Apesar da torcida para que nada desse certo, o acordo de desnuclearização da Coreia do Norte foi mais rápido e decisivo do que até os otimistas esperavam
Não que houvesse muitos deles. Se dependesse dos vudus lançados pela imprensa americana, além seus imitadores em outros lugares, Donald Trump iria ser completamente enganado e feito de bobo pelo ex-homenzinho-foguete, agora gentil negociador Kim Jong-Un.
Imaginem só: o presidente americano pega um avião para uma reunião de cúpula histórica, no caminho dá umas rasteiras em uns e outros que estão pensando em fazer coisa feia (Justin Trudeau, exatamente), e volta de mãos vazias, tadinho. Um tolo precipitado
É claro que as coisas não funcionam assim. O acordo foi negociado em ritmo alucinante, mas por profissionais de alto gabarito, com destaque para a coordenação geral de Mike Pompeo, primeiro como diretor da CIA e agora secretário de Estado.
Quando os representantes de dois países se encontram para um acordo dessas proporções, tudo já está acertado. Por isso a “discussão” entre Trump e Kim durou exatamente 38 minutos.
Todos os jornalistas e analistas do universo sabem disso, mas 99% deles insistiram que tudo dependeria de Trump e seu temperamento instintivo, mercurial, imprevisível, voluntarista, incontrolável etc etc.
Esperavam o quê? Que Trump atacasse Kim com um palito chinês?
A parte mais tola veio das constantes tentativas de colocar Trump e baby Kim no mesmo patamar, como se um presidente eleito dos Estados Unidos e um ditador hereditário da Coreia do Norte pertencessem à mesma matriz.
Já a parte da montagem com os cabelos trocados foi engraçada. E talvez possa inspirar Trump a dar uma renovada no estilo.
Mas foi exatamente o estilo trumpiano em estado puro que produziu o acordo. Que outro presidente enquadraria nos mais agressivos e categóricos termos o tiranozinho que falava grosso com seus foguetinhos?
“É melhor a Coreia do Norte não ameaçar mais os Estados Unidos”, disse Trump, de improviso, em agosto do ano passado. “Eles vão ter como resposta fogo, fúria e, falemos sinceramente, um poder como o mundo jamais viu igual.”
Dez meses depois, Kim estava em Singapura. E com bons motivos para mostrar seu lado bonzinho: além da garantia de que não será varrido do mapa pelo incomparável poderio bélico americano, uma opção terrível pelo que traria de destruição às duas Coreias, ele ganha legitimidade e reconhecimento.
As sanções econômicas, a pressão exercida sobre e pela China, o consenso mundial sobre o perigo Kim, o pavor de países no caminho da bomba como o Japão e até um governo sul-coreano extremamente flexível combinaram-se para criar o resultado positivo.

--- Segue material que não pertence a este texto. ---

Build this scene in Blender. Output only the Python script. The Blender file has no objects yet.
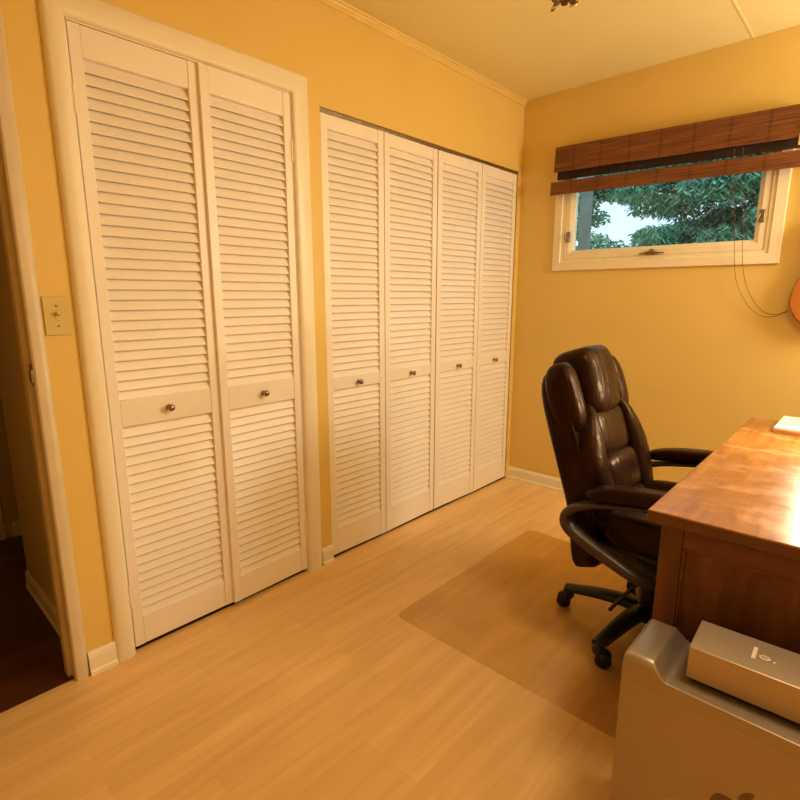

Tudo parece tão bom que dá para desconfiar. Um dos maiores focos de instabilidade do mundo, com o potencial de provocar justamente o pior dos pesadelos – uma guerra nuclear “empurrada” pela lógica da rivalidade das grandes potências – foi neutralizado na base da diplomacia.
É possível que Kim dê para trás, invente alguma desculpa para romper o acordo e volte tudo à estaca zero. Um processo de desmantelamento de arsenais nucleares demora anos, demanda dinheiro e enorme fortitude política. Muito pode mudar.
Mas foi feito na Ucrânia, “herdeira” de um terço das armas nucleares (mas não do controle operacional) da União Soviética quando esta se desfez.
O fim do império soviético também levou o governo da África do Sul, já na transição para o fim do apartheid, a anunciar a eliminação “até do último pedacinho” dos seis artefatos nucleares não declarados que tinha.
Apesar de todas as obrigatórias reticências sobre o nível de confiabilidade de Kim e companhia, e do nível de imprevisibilidade envolvido, o mundo amanheceu hoje um lugar melhor. Será que o New York Times vai dizer “Obrigado, senhor presidente”?